My mind shot back a decade, to that day we had marched into Vietnam, swaggering, confident, and full of idealism. We had believed we were there for a high moral purpose. But somehow our idealism was lost, our morals corrupted, and the purpose forgotten.
We reached the coast about twenty minutes later. We were out of danger, out of range of the missiles, removed from all possibility of being among the last Americans to die in Vietnam. Relaxing their grip on the .50-caliber machine guns, the door gunners grinned and flashed the thumbs-up sign. Swooping out over the South China Sea, over the thousands of fishing junks jammed with refugees, the CH-53 touched down on the U.S.S. Denver, a helicopter assault ship that was part of the armada the Seventh Fleet had assembled for the evacuation. There was some applause as the aircraft settled down on the flight deck and as we filed out, a marine slapped me on the back and said, “Welcome home. Bet you’re glad to be out of there.” I was, of course. I asked him which outfit he was from. “Ninth MEB,” he answered. The 9th Expeditionary Brigade, the same unit with which I had landed at Danang. But the men who belonged to it now seemed a good deal more cynical than we who had belonged to it ten years before. The marine looked at the faint blue line marking the Vietnamese coast and said, “Well, that’s one country we don’t have to give billions of dollars to anymore.”
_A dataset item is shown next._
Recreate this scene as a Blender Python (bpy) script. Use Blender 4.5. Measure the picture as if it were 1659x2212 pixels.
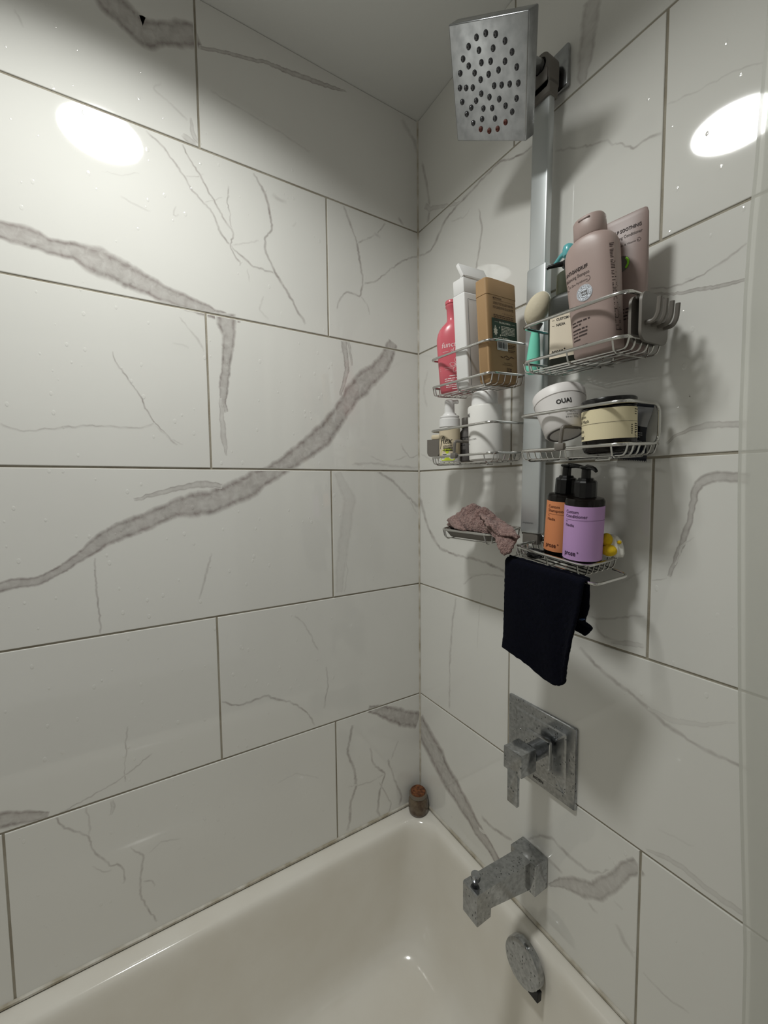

The evacuees were processed and sent down to the scorching mess deck for a meal. Most of us were giddy with relief, but one disconsolate diplomat from the American Embassy just sat and muttered to himself, “It’s over. It’s the end. It’s the end of an era. It was a lousy way to have it end, but I guess it had to end some way.” Exhausted and sweating, he just shook his head. “The end of an era.” I supposed it was, but I was much too tired to reflect on the historical significance of the event in which I had just taken part: America had lost its first war.